MIME sniffing is one of those security issues that feels invisible until it suddenly isn’t. Your API can return “valid JSON” all day long — but if the browser is allowed to guess the content type, it may reinterpret the response as something executable. Nothing crashes. Nothing looks broken. And that’s exactly why this issue survives.
What was tested
A normal API response where a single security header should be present by default.
Rentgen checks whether the server disables MIME sniffing by sending
X-Content-Type-Options: nosniff.
This forces browsers to respect the declared Content-Type instead of trying to “figure it out”.
What Rentgen found
- Missing X-Content-Type-Options (nosniff not set)
- Result: the browser may “sniff” the response body and treat it as HTML/JS instead of what the API intended
- Severity: 🔴 Fail — because this enables real, browser-exploitable attack classes
Why it’s a fail (not a warning)
Because this isn’t a “nice to have” header. Without nosniff, you’re letting the client reinterpret your data.
That opens the door to content-type confusion and XSS-style exploitation paths — especially when responses contain
user-controlled values, error messages, or anything that can be influenced by input.

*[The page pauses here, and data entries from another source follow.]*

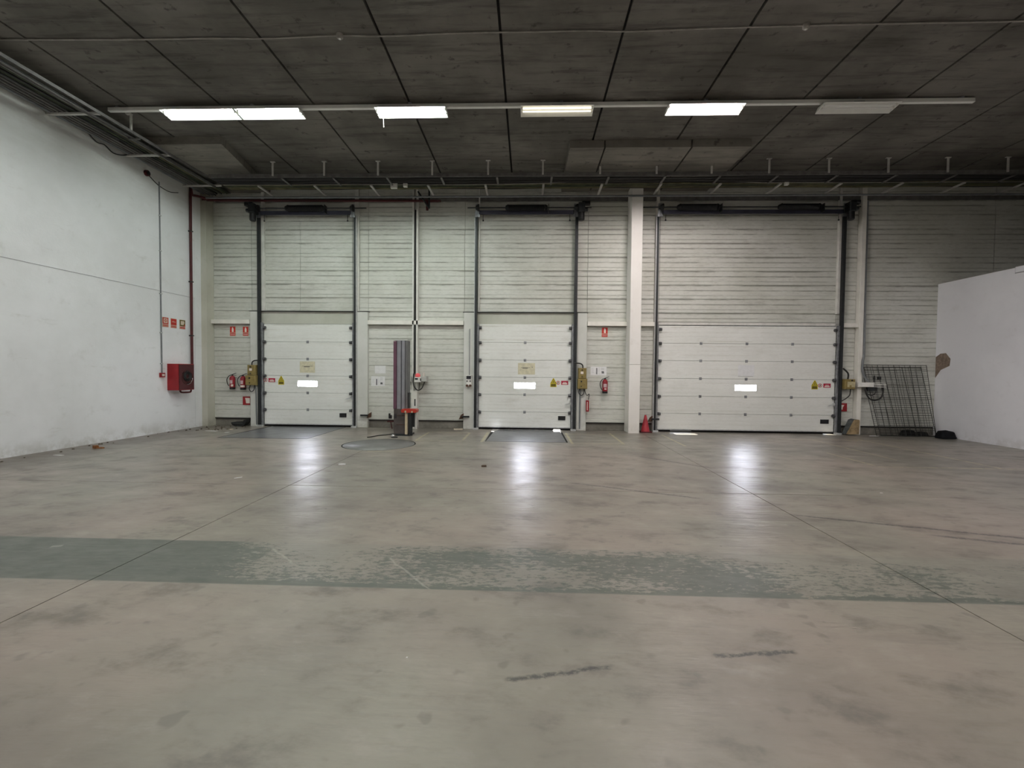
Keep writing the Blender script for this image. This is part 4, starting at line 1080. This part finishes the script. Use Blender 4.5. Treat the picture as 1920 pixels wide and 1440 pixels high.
khaki_pair(1.54, 'stacked khaki switch boxes on the jamb between middle door and notices', True)
MB_c = MB().tube([(-8.0 + 0, 13.0, 1.2), (-7.975, 13.02, 1.1), (-7.97, 13.04, 0.05)], 0.016, 8).build('wall_conduit', CONDUIT)
tag(MB_c, 'grey conduit down the jamb below the khaki boxes by the extinguisher pair', 'conduit')
tag(MB().tube([(1.50, 13.0, 1.2), (1.50, 13.04, 1.1), (1.495, 13.045, 0.05)], 0.02, 8).build('wall_conduit', CONDUIT), 'grey conduit down the jamb below the khaki boxes of the middle door', 'conduit')

t = thing('pendant_control', 'red hand control hanging on a cable beside the middle door jamb', 'control', (1.70, 12.98, 0.8))
MB().tube([(1.60, 12.96, 1.22), (1.66, 12.95, 1.05), (1.70, 12.94, 1.03), (1.745, 12.95, 1.06), (1.73, 12.96, 0.90)], 0.010, 6, 5).build('lead', CABLEK, t)
MB().box(1.665, 1.745, 12.95, 13.04, 0.56, 0.88, 0.01).build('body', REDP, t)
MB().box(1.690, 1.705, 12.946, 12.951, 0.60, 0.84).build('pale_stripe', SIGNW, t)

# khaki box by the widest door
t = thing('switch_box', 'pale khaki switch box on a cable beside the widest door track', 'switch box', (8.92, 12.95, 1.43))
b = MB().box(8.80, 9.07, 12.88, 13.06, 1.28, 1.56, 0.015).build('box', KHAKI, t)
MB().box(8.85, 9.06, 12.868, 12.88, 1.34, 1.49, 0.004).build('cover', KHAKIL, b)
MB().cyl((8.97, 12.88, 1.525), (8.97, 12.86, 1.525), 0.022, 12).build('knob', BLACKP, b)
MB().cyl((8.92, 12.868, 1.37), (8.92, 12.845, 1.37), 0.024, 12).build('knob', KHAKI, b)
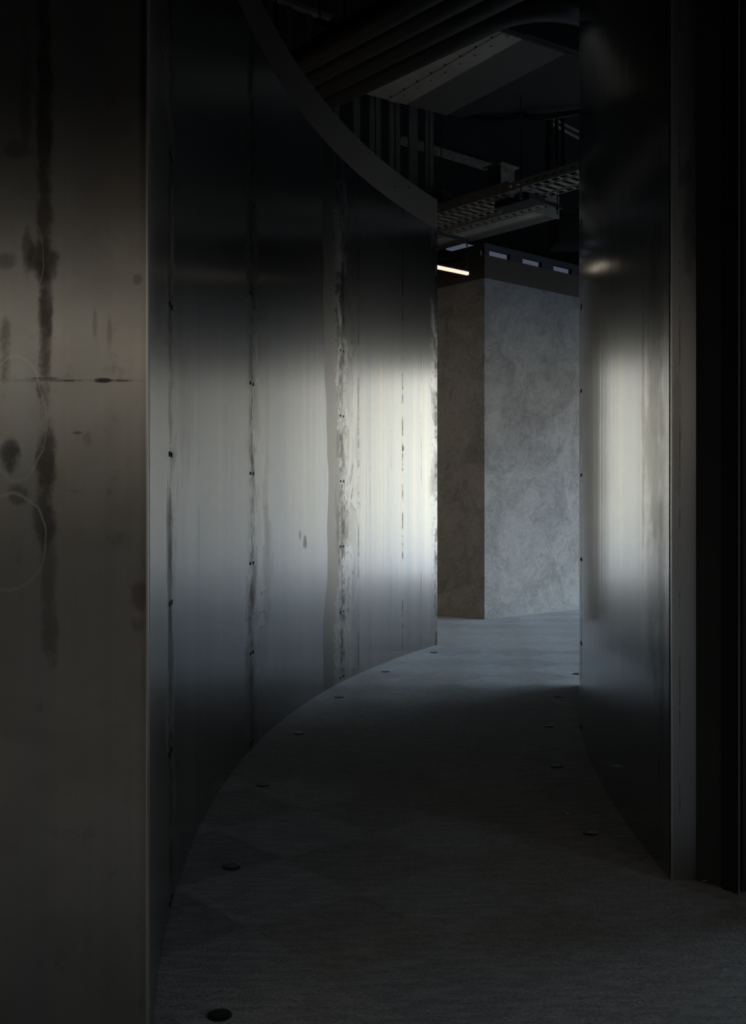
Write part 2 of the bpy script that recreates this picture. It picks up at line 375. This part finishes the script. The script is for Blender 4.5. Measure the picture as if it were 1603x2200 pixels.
# ------------------------------------------------------------------ building shell
X0, X1, Y0, Y1, ZC = -9.0, WX, -7.0, 25.0, 7.0
m = MB(); m.box(((X0+X1)/2, (Y0+Y1)/2, -.1), (X1-X0+.4, Y1-Y0+.4, .2)); struct(m.build('floor', M_carpet))
m = MB(); m.box(((X0+X1)/2, (Y0+Y1)/2, ZC+.1), (X1-X0+.4, Y1-Y0+.4, .2)); struct(m.build('ceiling', M_slab))
m = MB(); m.box((X0-.1, (Y0+Y1)/2, ZC/2), (.2, Y1-Y0, ZC)); struct(m.build('wall_west', M_slab))
m = MB(); m.box(((X0+X1)/2, Y0-.1, ZC/2), (X1-X0, .2, ZC)); struct(m.build('wall_back', M_wall))
m = MB(); m.box(((X0+X1)/2, Y1+.1, ZC/2), (X1-X0, .2, ZC)); struct(m.build('wall_front', M_slab))
m = MB()
for a, b in ((Y0, WIN2[0]), (WIN2[1], WIN1[0]), (WIN1[1], Y1)): m.box((WX+.1, (a+b)/2, WTOP/2), (.2, b-a, WTOP))
m.box((WX+.1, (Y0+Y1)/2, (WTOP+ZC)/2), (.2, Y1-Y0, ZC-WTOP)); struct(m.build('wall_right', M_slab))
for k, (a, b, n) in enumerate(((*WIN1, 12), (*WIN2, 1))):
    root = empty('window_%d' % (k+1), (WX+.08, (a+b)/2, 0)); struct(root); L = b-a
    f = MB(); f.box((0, 0, .03), (.1, L, .06)); f.box((0, 0, WTOP-.03), (.1, L, .06))
    for i in range(n+1): f.box((0, -L/2+.03+(L-.06)*i/n, WTOP/2), (.1, .05, WTOP-.12))
    f.build('window_frame', M_black, root)
    for i in range(n):
        g = MB(); g.box((0, -L/2+.03+(L-.06)*(i+.5)/n, WTOP/2), (.012, (L-.06)/n-.05, WTOP-.12)); g.build('pane', M_glass, root)

# ------------------------------------------------------------------ left curved wall
struct(arc_slab(LA, LA.ang(2.83), LEND, .004, .12, 0, ZS-.002, 64).build('wall_left', M_lining, smooth=True))
lab = ['steel sheet of the left curved wall nearest the camera, narrow sliver beside the foreground plate',
       'second steel sheet of the left curved wall, dark above, pale glow at mid height',
       'third steel sheet of the left curved wall, wandering grey tide mark at right',
       'far end steel sheet of the left curved wall, brightest sheet, with black vertical drip marks']
Zsc = [1.675+.545*k for k in range(-3, 5)]
def screws(arc, a, root, off, zs, bx):
    for z in zs:
        s_ = MB(); p = arc.P(a, off); nrm = Vector((math.cos(a), -math.sin(a), 0)); nrm = -nrm if off > .05 else nrm
        c = Vector((p[0], p[1], z))
        s_.tube([c-nrm*.002, c+nrm*.0025, c+nrm*.004], .010, 8); o = s_.build('screw', M_screw, root, origin=tuple(c))
        o.location = c-Vector(bx)
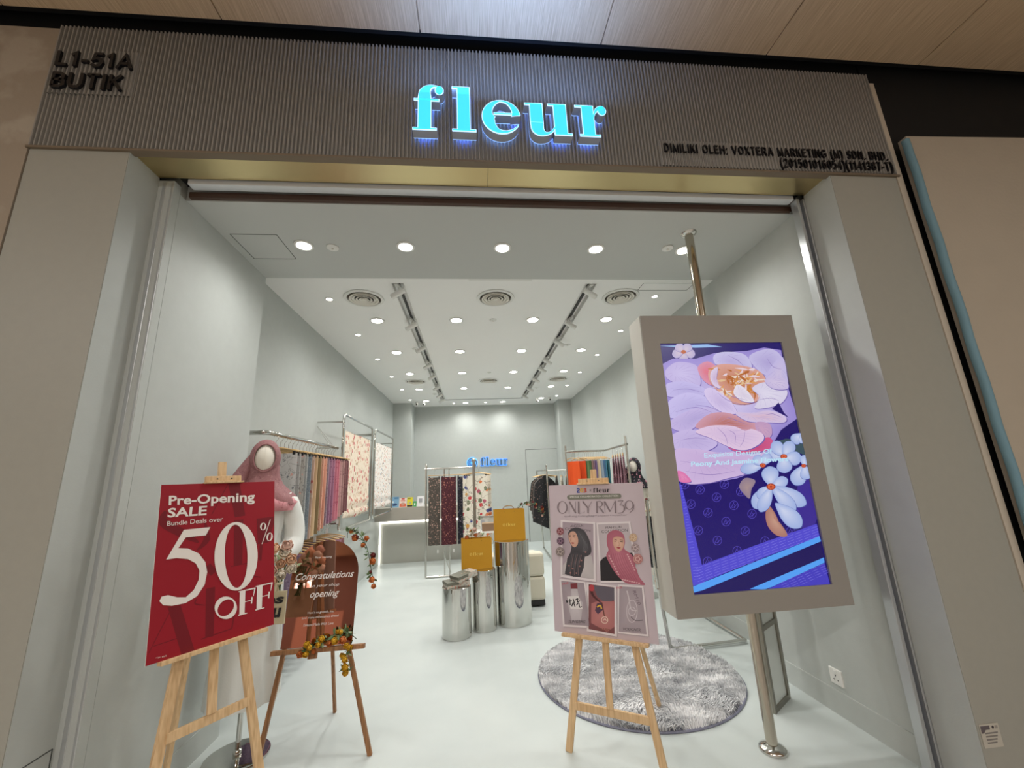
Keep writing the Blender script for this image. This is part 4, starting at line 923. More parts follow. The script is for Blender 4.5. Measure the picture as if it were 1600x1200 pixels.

Teams often say: “But it’s just an API.” And that’s how it slips through. Modern APIs are frequently consumed directly from browsers (SPAs), share domains with frontend assets, and return content that gets rendered or processed in a user context. MIME sniffing doesn’t care about your architecture diagram.
That’s why Rentgen marks it as 🔴 Fail: it’s a baseline defense you either have or you don’t. There’s no meaningful upside to leaving it out — and the cost to add it is almost zero.
Final thoughts
People don’t forget hard security work. They forget simple headers.
X-Content-Type-Options: nosniff is a one-line fix that prevents a whole category of “browser got creative” problems.
Rentgen fails this check so it becomes a default habit — not a future incident footnote.